# Set problem:
All material below is to be reproduced exactly.

# Record set:
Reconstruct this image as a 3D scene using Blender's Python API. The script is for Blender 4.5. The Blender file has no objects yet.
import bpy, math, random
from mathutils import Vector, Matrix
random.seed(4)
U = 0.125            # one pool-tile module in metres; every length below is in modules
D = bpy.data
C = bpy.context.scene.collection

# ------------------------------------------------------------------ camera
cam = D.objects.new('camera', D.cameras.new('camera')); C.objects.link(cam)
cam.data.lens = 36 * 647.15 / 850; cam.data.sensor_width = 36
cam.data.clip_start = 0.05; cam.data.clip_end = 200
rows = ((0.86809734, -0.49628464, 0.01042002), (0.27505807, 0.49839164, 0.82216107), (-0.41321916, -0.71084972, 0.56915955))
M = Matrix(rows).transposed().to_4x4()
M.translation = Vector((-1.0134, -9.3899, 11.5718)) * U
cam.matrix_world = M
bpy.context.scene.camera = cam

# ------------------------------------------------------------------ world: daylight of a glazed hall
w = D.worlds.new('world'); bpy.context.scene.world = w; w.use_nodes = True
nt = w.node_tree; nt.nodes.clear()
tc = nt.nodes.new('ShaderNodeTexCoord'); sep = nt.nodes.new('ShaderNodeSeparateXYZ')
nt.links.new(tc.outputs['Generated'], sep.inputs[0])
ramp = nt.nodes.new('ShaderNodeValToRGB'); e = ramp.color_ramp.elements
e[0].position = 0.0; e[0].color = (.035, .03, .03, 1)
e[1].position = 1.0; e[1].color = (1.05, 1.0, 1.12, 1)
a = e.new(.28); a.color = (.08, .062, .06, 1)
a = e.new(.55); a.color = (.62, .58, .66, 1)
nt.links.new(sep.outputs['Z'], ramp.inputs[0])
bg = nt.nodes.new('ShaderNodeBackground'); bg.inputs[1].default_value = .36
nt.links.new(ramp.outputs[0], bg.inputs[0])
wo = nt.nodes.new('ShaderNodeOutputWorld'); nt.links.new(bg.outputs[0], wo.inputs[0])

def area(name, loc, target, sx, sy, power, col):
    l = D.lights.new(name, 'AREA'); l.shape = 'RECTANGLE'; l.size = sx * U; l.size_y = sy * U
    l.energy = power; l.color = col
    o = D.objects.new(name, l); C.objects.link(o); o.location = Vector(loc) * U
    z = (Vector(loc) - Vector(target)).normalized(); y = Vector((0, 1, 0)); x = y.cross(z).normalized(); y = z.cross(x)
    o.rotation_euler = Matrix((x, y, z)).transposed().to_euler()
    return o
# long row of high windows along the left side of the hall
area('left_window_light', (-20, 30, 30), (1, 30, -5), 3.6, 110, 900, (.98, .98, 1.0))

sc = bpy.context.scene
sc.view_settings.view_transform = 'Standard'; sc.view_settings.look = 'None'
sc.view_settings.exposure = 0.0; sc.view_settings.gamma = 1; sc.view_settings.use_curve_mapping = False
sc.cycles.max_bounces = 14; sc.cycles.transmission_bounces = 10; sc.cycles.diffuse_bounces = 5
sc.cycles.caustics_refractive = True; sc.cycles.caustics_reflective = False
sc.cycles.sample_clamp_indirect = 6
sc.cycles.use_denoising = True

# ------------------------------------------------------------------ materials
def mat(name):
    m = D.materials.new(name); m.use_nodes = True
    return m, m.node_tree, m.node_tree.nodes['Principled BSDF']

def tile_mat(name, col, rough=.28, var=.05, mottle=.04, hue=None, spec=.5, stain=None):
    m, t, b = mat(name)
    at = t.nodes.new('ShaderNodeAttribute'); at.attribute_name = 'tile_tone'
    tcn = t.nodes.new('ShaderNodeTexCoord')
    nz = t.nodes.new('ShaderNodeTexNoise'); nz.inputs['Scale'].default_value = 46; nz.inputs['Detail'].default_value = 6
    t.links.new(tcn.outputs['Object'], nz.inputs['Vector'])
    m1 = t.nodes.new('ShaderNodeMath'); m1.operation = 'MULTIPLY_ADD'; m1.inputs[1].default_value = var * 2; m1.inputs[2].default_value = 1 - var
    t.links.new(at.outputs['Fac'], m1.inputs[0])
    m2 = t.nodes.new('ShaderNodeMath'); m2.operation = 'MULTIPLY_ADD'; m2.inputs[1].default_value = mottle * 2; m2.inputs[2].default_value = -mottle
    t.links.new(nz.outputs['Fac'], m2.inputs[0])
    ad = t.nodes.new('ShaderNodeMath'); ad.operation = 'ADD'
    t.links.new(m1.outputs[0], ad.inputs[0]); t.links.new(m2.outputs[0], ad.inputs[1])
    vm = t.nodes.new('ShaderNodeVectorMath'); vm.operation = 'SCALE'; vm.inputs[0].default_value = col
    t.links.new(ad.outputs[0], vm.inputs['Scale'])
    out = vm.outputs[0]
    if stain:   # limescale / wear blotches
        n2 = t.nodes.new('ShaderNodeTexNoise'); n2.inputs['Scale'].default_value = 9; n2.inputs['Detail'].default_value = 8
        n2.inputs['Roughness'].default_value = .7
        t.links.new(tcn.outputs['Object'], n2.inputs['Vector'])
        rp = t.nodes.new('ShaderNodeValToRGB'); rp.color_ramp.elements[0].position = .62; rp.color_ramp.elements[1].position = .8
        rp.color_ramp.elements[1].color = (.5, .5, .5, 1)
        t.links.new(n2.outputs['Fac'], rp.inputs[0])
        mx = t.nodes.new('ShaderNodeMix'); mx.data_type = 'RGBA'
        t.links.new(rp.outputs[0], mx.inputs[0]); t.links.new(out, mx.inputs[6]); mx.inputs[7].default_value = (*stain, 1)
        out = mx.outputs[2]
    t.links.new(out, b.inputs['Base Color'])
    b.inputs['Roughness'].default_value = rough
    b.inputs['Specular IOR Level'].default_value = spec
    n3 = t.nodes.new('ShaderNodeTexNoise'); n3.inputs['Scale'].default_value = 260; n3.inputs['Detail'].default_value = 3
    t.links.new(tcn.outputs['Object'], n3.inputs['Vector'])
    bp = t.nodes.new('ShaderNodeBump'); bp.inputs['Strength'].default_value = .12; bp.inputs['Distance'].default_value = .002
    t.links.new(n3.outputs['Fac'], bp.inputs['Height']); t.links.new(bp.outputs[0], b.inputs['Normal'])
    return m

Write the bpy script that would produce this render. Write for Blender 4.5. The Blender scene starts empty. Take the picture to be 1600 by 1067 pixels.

# Finished task:
Reconstruct this image as a 3D scene using Blender's Python API. The script is for Blender 4.5. The Blender file has no objects yet.
import bpy, math, random
from mathutils import Vector, Matrix
random.seed(4)
U = 0.125            # one pool-tile module in metres; every length below is in modules
D = bpy.data
C = bpy.context.scene.collection

# ------------------------------------------------------------------ camera
cam = D.objects.new('camera', D.cameras.new('camera')); C.objects.link(cam)
cam.data.lens = 36 * 647.15 / 850; cam.data.sensor_width = 36
cam.data.clip_start = 0.05; cam.data.clip_end = 200
rows = ((0.86809734, -0.49628464, 0.01042002), (0.27505807, 0.49839164, 0.82216107), (-0.41321916, -0.71084972, 0.56915955))
M = Matrix(rows).transposed().to_4x4()
M.translation = Vector((-1.0134, -9.3899, 11.5718)) * U
cam.matrix_world = M
bpy.context.scene.camera = cam

# ------------------------------------------------------------------ world: daylight of a glazed hall
w = D.worlds.new('world'); bpy.context.scene.world = w; w.use_nodes = True
nt = w.node_tree; nt.nodes.clear()
tc = nt.nodes.new('ShaderNodeTexCoord'); sep = nt.nodes.new('ShaderNodeSeparateXYZ')
nt.links.new(tc.outputs['Generated'], sep.inputs[0])
ramp = nt.nodes.new('ShaderNodeValToRGB'); e = ramp.color_ramp.elements
e[0].position = 0.0; e[0].color = (.035, .03, .03, 1)
e[1].position = 1.0; e[1].color = (1.05, 1.0, 1.12, 1)
a = e.new(.28); a.color = (.08, .062, .06, 1)
a = e.new(.55); a.color = (.62, .58, .66, 1)
nt.links.new(sep.outputs['Z'], ramp.inputs[0])
bg = nt.nodes.new('ShaderNodeBackground'); bg.inputs[1].default_value = .36
nt.links.new(ramp.outputs[0], bg.inputs[0])
wo = nt.nodes.new('ShaderNodeOutputWorld'); nt.links.new(bg.outputs[0], wo.inputs[0])

def area(name, loc, target, sx, sy, power, col):
    l = D.lights.new(name, 'AREA'); l.shape = 'RECTANGLE'; l.size = sx * U; l.size_y = sy * U
    l.energy = power; l.color = col
    o = D.objects.new(name, l); C.objects.link(o); o.location = Vector(loc) * U
    z = (Vector(loc) - Vector(target)).normalized(); y = Vector((0, 1, 0)); x = y.cross(z).normalized(); y = z.cross(x)
    o.rotation_euler = Matrix((x, y, z)).transposed().to_euler()
    return o
# long row of high windows along the left side of the hall
area('left_window_light', (-20, 30, 30), (1, 30, -5), 3.6, 110, 900, (.98, .98, 1.0))

sc = bpy.context.scene
sc.view_settings.view_transform = 'Standard'; sc.view_settings.look = 'None'
sc.view_settings.exposure = 0.0; sc.view_settings.gamma = 1; sc.view_settings.use_curve_mapping = False
sc.cycles.max_bounces = 14; sc.cycles.transmission_bounces = 10; sc.cycles.diffuse_bounces = 5
sc.cycles.caustics_refractive = True; sc.cycles.caustics_reflective = False
sc.cycles.sample_clamp_indirect = 6
sc.cycles.use_denoising = True

# ------------------------------------------------------------------ materials
def mat(name):
    m = D.materials.new(name); m.use_nodes = True
    return m, m.node_tree, m.node_tree.nodes['Principled BSDF']

def tile_mat(name, col, rough=.28, var=.05, mottle=.04, hue=None, spec=.5, stain=None):
    m, t, b = mat(name)
    at = t.nodes.new('ShaderNodeAttribute'); at.attribute_name = 'tile_tone'
    tcn = t.nodes.new('ShaderNodeTexCoord')
    nz = t.nodes.new('ShaderNodeTexNoise'); nz.inputs['Scale'].default_value = 46; nz.inputs['Detail'].default_value = 6
    t.links.new(tcn.outputs['Object'], nz.inputs['Vector'])
    m1 = t.nodes.new('ShaderNodeMath'); m1.operation = 'MULTIPLY_ADD'; m1.inputs[1].default_value = var * 2; m1.inputs[2].default_value = 1 - var
    t.links.new(at.outputs['Fac'], m1.inputs[0])
    m2 = t.nodes.new('ShaderNodeMath'); m2.operation = 'MULTIPLY_ADD'; m2.inputs[1].default_value = mottle * 2; m2.inputs[2].default_value = -mottle
    t.links.new(nz.outputs['Fac'], m2.inputs[0])
    ad = t.nodes.new('ShaderNodeMath'); ad.operation = 'ADD'
    t.links.new(m1.outputs[0], ad.inputs[0]); t.links.new(m2.outputs[0], ad.inputs[1])
    vm = t.nodes.new('ShaderNodeVectorMath'); vm.operation = 'SCALE'; vm.inputs[0].default_value = col
    t.links.new(ad.outputs[0], vm.inputs['Scale'])
    out = vm.outputs[0]
    if stain:   # limescale / wear blotches
        n2 = t.nodes.new('ShaderNodeTexNoise'); n2.inputs['Scale'].default_value = 9; n2.inputs['Detail'].default_value = 8
        n2.inputs['Roughness'].default_value = .7
        t.links.new(tcn.outputs['Object'], n2.inputs['Vector'])
        rp = t.nodes.new('ShaderNodeValToRGB'); rp.color_ramp.elements[0].position = .62; rp.color_ramp.elements[1].position = .8
        rp.color_ramp.elements[1].color = (.5, .5, .5, 1)
        t.links.new(n2.outputs['Fac'], rp.inputs[0])
        mx = t.nodes.new('ShaderNodeMix'); mx.data_type = 'RGBA'
        t.links.new(rp.outputs[0], mx.inputs[0]); t.links.new(out, mx.inputs[6]); mx.inputs[7].default_value = (*stain, 1)
        out = mx.outputs[2]
    t.links.new(out, b.inputs['Base Color'])
    b.inputs['Roughness'].default_value = rough
    b.inputs['Specular IOR Level'].default_value = spec
    n3 = t.nodes.new('ShaderNodeTexNoise'); n3.inputs['Scale'].default_value = 260; n3.inputs['Detail'].default_value = 3
    t.links.new(tcn.outputs['Object'], n3.inputs['Vector'])
    bp = t.nodes.new('ShaderNodeBump'); bp.inputs['Strength'].default_value = .12; bp.inputs['Distance'].default_value = .002
    t.links.new(n3.outputs['Fac'], bp.inputs['Height']); t.links.new(bp.outputs[0], b.inputs['Normal'])
    return m

Write the bpy script that would produce this render. Write for Blender 4.5. The Blender scene starts empty. Take the picture to be 1600 by 1067 pixels.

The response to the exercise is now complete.